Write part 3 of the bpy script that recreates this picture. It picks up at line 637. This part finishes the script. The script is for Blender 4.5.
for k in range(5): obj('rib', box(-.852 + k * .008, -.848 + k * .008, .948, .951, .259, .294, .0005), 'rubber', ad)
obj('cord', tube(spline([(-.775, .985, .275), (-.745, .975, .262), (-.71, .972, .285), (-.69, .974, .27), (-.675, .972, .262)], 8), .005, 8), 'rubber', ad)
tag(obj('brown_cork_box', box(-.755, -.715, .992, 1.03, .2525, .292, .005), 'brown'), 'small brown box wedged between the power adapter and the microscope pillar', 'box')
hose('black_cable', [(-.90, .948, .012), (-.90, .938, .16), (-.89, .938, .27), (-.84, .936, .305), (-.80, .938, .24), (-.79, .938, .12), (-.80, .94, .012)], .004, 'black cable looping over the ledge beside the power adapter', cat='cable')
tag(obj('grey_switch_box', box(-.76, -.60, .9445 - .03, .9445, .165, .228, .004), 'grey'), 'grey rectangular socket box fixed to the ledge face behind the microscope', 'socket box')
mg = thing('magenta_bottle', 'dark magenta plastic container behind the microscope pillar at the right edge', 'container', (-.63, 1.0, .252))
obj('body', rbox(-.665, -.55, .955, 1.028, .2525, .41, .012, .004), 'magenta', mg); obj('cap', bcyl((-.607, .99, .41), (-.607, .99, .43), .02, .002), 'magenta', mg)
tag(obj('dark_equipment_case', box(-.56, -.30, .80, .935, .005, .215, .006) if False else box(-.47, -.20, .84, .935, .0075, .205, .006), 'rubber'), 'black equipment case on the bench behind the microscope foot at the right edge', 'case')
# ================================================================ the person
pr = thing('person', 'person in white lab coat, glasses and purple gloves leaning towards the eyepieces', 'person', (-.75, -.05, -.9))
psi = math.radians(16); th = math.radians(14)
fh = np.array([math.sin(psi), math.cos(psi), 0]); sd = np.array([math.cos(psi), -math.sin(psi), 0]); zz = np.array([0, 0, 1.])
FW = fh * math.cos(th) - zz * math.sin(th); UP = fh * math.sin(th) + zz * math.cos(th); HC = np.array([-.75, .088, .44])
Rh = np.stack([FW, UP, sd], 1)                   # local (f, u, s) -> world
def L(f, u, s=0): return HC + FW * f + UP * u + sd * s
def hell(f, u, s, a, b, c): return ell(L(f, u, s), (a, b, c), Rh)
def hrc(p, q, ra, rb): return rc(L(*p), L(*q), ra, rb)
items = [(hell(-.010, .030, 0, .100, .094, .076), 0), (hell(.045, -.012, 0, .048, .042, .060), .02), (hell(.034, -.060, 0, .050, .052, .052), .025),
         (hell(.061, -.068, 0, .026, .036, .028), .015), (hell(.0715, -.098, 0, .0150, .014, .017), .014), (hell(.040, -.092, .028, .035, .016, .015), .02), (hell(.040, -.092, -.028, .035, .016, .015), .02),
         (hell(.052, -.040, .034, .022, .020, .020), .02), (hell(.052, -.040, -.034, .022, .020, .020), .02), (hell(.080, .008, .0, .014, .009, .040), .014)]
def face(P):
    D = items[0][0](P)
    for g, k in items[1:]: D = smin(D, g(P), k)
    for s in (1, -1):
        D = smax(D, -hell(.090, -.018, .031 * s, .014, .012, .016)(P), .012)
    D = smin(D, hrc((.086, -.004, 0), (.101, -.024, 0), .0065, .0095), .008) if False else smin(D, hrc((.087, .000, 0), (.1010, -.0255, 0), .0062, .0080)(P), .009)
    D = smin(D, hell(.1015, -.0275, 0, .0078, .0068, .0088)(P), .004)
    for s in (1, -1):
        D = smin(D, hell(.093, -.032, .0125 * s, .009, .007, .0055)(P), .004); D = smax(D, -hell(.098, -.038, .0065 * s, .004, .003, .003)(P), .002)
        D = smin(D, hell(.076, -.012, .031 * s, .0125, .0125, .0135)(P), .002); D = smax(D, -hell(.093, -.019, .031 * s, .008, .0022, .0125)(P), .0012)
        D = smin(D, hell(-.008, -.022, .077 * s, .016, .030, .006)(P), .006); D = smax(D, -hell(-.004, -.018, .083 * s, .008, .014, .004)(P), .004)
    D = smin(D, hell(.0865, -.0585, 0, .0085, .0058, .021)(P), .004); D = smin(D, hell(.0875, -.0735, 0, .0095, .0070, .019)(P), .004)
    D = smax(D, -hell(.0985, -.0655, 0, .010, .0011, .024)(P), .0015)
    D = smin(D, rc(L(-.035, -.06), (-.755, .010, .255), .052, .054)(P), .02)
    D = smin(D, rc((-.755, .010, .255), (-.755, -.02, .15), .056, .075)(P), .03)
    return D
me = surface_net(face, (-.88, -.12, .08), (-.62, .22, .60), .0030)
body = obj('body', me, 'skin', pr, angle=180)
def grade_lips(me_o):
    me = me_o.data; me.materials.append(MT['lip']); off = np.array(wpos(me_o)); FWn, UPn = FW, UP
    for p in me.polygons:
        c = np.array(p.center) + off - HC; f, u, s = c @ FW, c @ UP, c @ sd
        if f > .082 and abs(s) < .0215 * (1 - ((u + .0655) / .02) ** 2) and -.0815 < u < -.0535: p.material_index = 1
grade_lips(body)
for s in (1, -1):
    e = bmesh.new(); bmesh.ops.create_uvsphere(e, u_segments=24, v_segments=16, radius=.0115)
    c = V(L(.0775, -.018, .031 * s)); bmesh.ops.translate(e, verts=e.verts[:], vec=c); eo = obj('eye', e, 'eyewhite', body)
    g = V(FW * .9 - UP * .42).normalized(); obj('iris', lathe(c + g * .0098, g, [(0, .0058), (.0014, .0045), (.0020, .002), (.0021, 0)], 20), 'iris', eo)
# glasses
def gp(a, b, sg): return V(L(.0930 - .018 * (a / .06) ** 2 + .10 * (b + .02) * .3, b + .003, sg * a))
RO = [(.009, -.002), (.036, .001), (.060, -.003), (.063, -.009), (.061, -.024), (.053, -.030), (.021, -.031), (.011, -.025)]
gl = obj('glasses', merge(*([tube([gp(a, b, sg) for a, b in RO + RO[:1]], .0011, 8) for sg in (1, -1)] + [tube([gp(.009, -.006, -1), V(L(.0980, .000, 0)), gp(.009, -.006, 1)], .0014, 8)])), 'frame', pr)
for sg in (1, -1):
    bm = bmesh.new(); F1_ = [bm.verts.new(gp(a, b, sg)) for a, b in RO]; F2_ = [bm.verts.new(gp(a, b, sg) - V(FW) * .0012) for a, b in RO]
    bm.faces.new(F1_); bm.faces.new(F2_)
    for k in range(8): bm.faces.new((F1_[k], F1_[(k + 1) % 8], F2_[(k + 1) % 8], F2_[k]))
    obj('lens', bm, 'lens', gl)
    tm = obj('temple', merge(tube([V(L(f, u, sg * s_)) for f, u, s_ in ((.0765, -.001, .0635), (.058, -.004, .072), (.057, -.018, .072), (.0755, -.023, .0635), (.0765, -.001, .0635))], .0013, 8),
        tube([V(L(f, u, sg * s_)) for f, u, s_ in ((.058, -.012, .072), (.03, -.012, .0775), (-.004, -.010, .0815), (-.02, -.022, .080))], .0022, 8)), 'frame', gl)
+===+
**PROMPT**
Write down the full listing again, exactly.

**SOLVED PROBLEM**
Write part 3 of the bpy script that recreates this picture. It picks up at line 637. This part finishes the script. The script is for Blender 4.5.
for k in range(5): obj('rib', box(-.852 + k * .008, -.848 + k * .008, .948, .951, .259, .294, .0005), 'rubber', ad)
obj('cord', tube(spline([(-.775, .985, .275), (-.745, .975, .262), (-.71, .972, .285), (-.69, .974, .27), (-.675, .972, .262)], 8), .005, 8), 'rubber', ad)
tag(obj('brown_cork_box', box(-.755, -.715, .992, 1.03, .2525, .292, .005), 'brown'), 'small brown box wedged between the power adapter and the microscope pillar', 'box')
hose('black_cable', [(-.90, .948, .012), (-.90, .938, .16), (-.89, .938, .27), (-.84, .936, .305), (-.80, .938, .24), (-.79, .938, .12), (-.80, .94, .012)], .004, 'black cable looping over the ledge beside the power adapter', cat='cable')
tag(obj('grey_switch_box', box(-.76, -.60, .9445 - .03, .9445, .165, .228, .004), 'grey'), 'grey rectangular socket box fixed to the ledge face behind the microscope', 'socket box')
mg = thing('magenta_bottle', 'dark magenta plastic container behind the microscope pillar at the right edge', 'container', (-.63, 1.0, .252))
obj('body', rbox(-.665, -.55, .955, 1.028, .2525, .41, .012, .004), 'magenta', mg); obj('cap', bcyl((-.607, .99, .41), (-.607, .99, .43), .02, .002), 'magenta', mg)
tag(obj('dark_equipment_case', box(-.56, -.30, .80, .935, .005, .215, .006) if False else box(-.47, -.20, .84, .935, .0075, .205, .006), 'rubber'), 'black equipment case on the bench behind the microscope foot at the right edge', 'case')
# ================================================================ the person
pr = thing('person', 'person in white lab coat, glasses and purple gloves leaning towards the eyepieces', 'person', (-.75, -.05, -.9))
psi = math.radians(16); th = math.radians(14)
fh = np.array([math.sin(psi), math.cos(psi), 0]); sd = np.array([math.cos(psi), -math.sin(psi), 0]); zz = np.array([0, 0, 1.])
FW = fh * math.cos(th) - zz * math.sin(th); UP = fh * math.sin(th) + zz * math.cos(th); HC = np.array([-.75, .088, .44])
Rh = np.stack([FW, UP, sd], 1)                   # local (f, u, s) -> world
def L(f, u, s=0): return HC + FW * f + UP * u + sd * s
def hell(f, u, s, a, b, c): return ell(L(f, u, s), (a, b, c), Rh)
def hrc(p, q, ra, rb): return rc(L(*p), L(*q), ra, rb)
items = [(hell(-.010, .030, 0, .100, .094, .076), 0), (hell(.045, -.012, 0, .048, .042, .060), .02), (hell(.034, -.060, 0, .050, .052, .052), .025),
         (hell(.061, -.068, 0, .026, .036, .028), .015), (hell(.0715, -.098, 0, .0150, .014, .017), .014), (hell(.040, -.092, .028, .035, .016, .015), .02), (hell(.040, -.092, -.028, .035, .016, .015), .02),
         (hell(.052, -.040, .034, .022, .020, .020), .02), (hell(.052, -.040, -.034, .022, .020, .020), .02), (hell(.080, .008, .0, .014, .009, .040), .014)]
def face(P):
    D = items[0][0](P)
    for g, k in items[1:]: D = smin(D, g(P), k)
    for s in (1, -1):
        D = smax(D, -hell(.090, -.018, .031 * s, .014, .012, .016)(P), .012)
    D = smin(D, hrc((.086, -.004, 0), (.101, -.024, 0), .0065, .0095), .008) if False else smin(D, hrc((.087, .000, 0), (.1010, -.0255, 0), .0062, .0080)(P), .009)
    D = smin(D, hell(.1015, -.0275, 0, .0078, .0068, .0088)(P), .004)
    for s in (1, -1):
        D = smin(D, hell(.093, -.032, .0125 * s, .009, .007, .0055)(P), .004); D = smax(D, -hell(.098, -.038, .0065 * s, .004, .003, .003)(P), .002)
        D = smin(D, hell(.076, -.012, .031 * s, .0125, .0125, .0135)(P), .002); D = smax(D, -hell(.093, -.019, .031 * s, .008, .0022, .0125)(P), .0012)
        D = smin(D, hell(-.008, -.022, .077 * s, .016, .030, .006)(P), .006); D = smax(D, -hell(-.004, -.018, .083 * s, .008, .014, .004)(P), .004)
    D = smin(D, hell(.0865, -.0585, 0, .0085, .0058, .021)(P), .004); D = smin(D, hell(.0875, -.0735, 0, .0095, .0070, .019)(P), .004)
    D = smax(D, -hell(.0985, -.0655, 0, .010, .0011, .024)(P), .0015)
    D = smin(D, rc(L(-.035, -.06), (-.755, .010, .255), .052, .054)(P), .02)
    D = smin(D, rc((-.755, .010, .255), (-.755, -.02, .15), .056, .075)(P), .03)
    return D
me = surface_net(face, (-.88, -.12, .08), (-.62, .22, .60), .0030)
body = obj('body', me, 'skin', pr, angle=180)
def grade_lips(me_o):
    me = me_o.data; me.materials.append(MT['lip']); off = np.array(wpos(me_o)); FWn, UPn = FW, UP
    for p in me.polygons:
        c = np.array(p.center) + off - HC; f, u, s = c @ FW, c @ UP, c @ sd
        if f > .082 and abs(s) < .0215 * (1 - ((u + .0655) / .02) ** 2) and -.0815 < u < -.0535: p.material_index = 1
grade_lips(body)
for s in (1, -1):
    e = bmesh.new(); bmesh.ops.create_uvsphere(e, u_segments=24, v_segments=16, radius=.0115)
    c = V(L(.0775, -.018, .031 * s)); bmesh.ops.translate(e, verts=e.verts[:], vec=c); eo = obj('eye', e, 'eyewhite', body)
    g = V(FW * .9 - UP * .42).normalized(); obj('iris', lathe(c + g * .0098, g, [(0, .0058), (.0014, .0045), (.0020, .002), (.0021, 0)], 20), 'iris', eo)
# glasses
def gp(a, b, sg): return V(L(.0930 - .018 * (a / .06) ** 2 + .10 * (b + .02) * .3, b + .003, sg * a))
RO = [(.009, -.002), (.036, .001), (.060, -.003), (.063, -.009), (.061, -.024), (.053, -.030), (.021, -.031), (.011, -.025)]
gl = obj('glasses', merge(*([tube([gp(a, b, sg) for a, b in RO + RO[:1]], .0011, 8) for sg in (1, -1)] + [tube([gp(.009, -.006, -1), V(L(.0980, .000, 0)), gp(.009, -.006, 1)], .0014, 8)])), 'frame', pr)
for sg in (1, -1):
    bm = bmesh.new(); F1_ = [bm.verts.new(gp(a, b, sg)) for a, b in RO]; F2_ = [bm.verts.new(gp(a, b, sg) - V(FW) * .0012) for a, b in RO]
    bm.faces.new(F1_); bm.faces.new(F2_)
    for k in range(8): bm.faces.new((F1_[k], F1_[(k + 1) % 8], F2_[(k + 1) % 8], F2_[k]))
    obj('lens', bm, 'lens', gl)
    tm = obj('temple', merge(tube([V(L(f, u, sg * s_)) for f, u, s_ in ((.0765, -.001, .0635), (.058, -.004, .072), (.057, -.018, .072), (.0755, -.023, .0635), (.0765, -.001, .0635))], .0013, 8),
        tube([V(L(f, u, sg * s_)) for f, u, s_ in ((.058, -.012, .072), (.03, -.012, .0775), (-.004, -.010, .0815), (-.02, -.022, .080))], .0022, 8)), 'frame', gl)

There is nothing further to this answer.